● Problem
In the records that follow, show each line where the word "script" is present.

● Records for this exercise
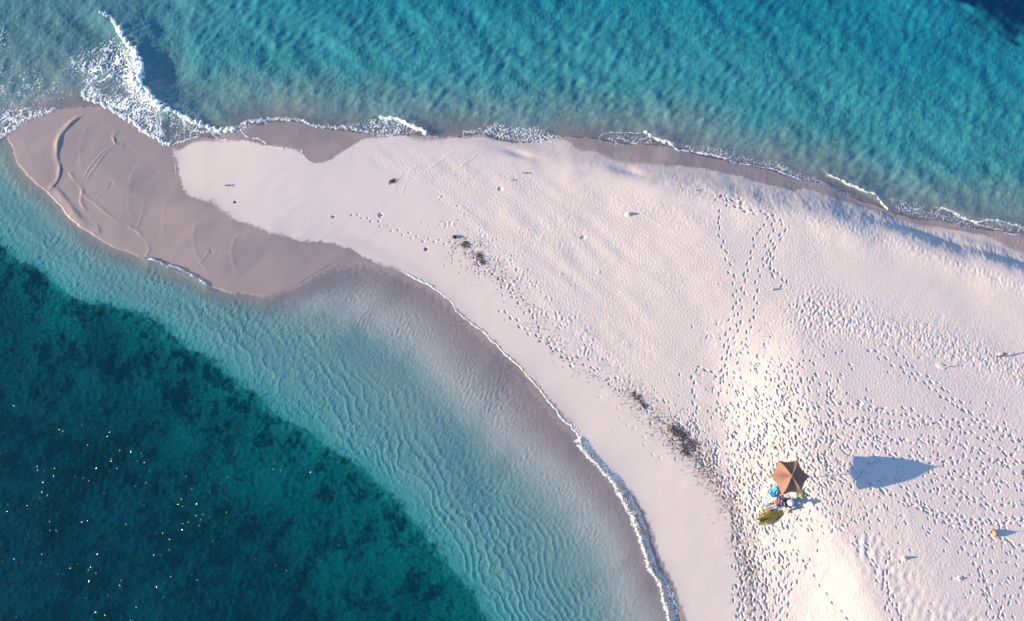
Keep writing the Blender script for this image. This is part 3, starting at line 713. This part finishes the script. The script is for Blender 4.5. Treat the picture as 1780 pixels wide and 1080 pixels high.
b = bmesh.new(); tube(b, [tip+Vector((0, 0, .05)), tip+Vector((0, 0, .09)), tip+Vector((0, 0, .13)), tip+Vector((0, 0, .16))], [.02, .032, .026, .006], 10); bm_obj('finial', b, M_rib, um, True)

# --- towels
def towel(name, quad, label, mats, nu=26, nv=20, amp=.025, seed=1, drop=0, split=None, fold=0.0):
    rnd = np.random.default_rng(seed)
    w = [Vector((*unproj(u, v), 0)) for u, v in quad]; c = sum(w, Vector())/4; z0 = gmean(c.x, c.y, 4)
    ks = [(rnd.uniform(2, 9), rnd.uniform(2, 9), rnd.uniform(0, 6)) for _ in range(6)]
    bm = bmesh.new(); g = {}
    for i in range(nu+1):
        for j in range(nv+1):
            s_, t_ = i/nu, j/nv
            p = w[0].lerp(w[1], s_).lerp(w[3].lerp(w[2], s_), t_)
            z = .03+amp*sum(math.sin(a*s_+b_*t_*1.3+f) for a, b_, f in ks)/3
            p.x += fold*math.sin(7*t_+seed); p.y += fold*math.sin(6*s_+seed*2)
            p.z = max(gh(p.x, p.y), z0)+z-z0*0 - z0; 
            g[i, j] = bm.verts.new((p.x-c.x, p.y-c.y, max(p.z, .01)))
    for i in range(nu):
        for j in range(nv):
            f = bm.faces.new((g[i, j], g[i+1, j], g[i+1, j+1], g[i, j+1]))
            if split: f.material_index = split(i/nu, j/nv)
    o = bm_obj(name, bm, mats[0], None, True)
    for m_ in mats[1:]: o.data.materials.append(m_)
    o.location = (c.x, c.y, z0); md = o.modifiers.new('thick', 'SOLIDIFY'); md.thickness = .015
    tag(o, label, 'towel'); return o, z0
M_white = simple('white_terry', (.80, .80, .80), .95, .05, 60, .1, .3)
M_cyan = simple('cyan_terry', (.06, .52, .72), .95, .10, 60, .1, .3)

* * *

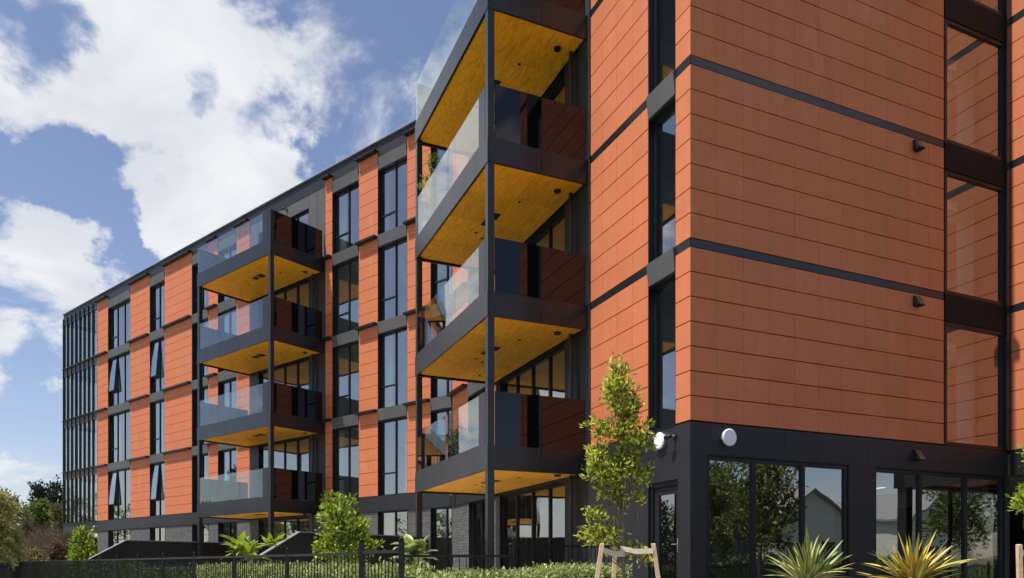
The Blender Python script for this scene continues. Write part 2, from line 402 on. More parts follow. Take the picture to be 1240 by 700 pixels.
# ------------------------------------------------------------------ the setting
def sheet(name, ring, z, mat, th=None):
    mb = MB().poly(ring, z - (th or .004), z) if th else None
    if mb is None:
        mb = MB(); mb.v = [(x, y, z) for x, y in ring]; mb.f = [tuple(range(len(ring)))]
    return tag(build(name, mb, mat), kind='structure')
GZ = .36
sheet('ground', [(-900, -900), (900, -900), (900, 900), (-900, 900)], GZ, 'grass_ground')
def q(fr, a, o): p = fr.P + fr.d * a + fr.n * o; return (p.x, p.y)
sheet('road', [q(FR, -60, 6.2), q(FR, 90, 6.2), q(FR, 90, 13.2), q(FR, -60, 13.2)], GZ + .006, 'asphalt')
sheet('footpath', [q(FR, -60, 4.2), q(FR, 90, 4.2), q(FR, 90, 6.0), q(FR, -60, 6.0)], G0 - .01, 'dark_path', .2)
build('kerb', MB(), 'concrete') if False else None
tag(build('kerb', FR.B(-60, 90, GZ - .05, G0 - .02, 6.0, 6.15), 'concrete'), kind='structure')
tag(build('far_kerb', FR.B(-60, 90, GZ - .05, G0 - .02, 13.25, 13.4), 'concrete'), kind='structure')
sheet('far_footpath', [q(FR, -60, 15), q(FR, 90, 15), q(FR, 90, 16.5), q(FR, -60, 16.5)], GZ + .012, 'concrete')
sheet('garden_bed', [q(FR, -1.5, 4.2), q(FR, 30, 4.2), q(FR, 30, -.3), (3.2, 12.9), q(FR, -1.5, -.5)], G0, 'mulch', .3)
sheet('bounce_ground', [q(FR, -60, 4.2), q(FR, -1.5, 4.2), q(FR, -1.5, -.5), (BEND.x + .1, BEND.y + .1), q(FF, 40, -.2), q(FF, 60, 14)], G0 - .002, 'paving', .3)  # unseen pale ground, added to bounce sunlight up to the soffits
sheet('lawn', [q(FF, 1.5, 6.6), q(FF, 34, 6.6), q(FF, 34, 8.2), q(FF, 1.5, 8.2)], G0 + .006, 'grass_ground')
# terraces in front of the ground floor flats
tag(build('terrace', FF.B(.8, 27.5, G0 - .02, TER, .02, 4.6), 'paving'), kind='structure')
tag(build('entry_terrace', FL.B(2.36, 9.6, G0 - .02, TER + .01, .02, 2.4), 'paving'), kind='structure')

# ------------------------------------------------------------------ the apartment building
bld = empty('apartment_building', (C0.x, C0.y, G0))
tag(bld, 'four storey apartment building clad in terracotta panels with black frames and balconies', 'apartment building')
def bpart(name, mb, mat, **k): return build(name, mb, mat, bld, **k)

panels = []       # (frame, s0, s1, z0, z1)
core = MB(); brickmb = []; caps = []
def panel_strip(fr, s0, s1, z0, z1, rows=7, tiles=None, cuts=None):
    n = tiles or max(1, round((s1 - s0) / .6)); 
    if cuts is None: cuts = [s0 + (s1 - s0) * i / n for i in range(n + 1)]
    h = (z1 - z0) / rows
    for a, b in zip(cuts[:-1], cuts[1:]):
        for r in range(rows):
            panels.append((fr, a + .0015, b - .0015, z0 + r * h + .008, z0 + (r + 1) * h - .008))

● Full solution
Keep writing the Blender script for this image. This is part 3, starting at line 713. This part finishes the script. The script is for Blender 4.5. Treat the picture as 1780 pixels wide and 1080 pixels high.
The Blender Python script for this scene continues. Write part 2, from line 402 on. More parts follow. Take the picture to be 1240 by 700 pixels.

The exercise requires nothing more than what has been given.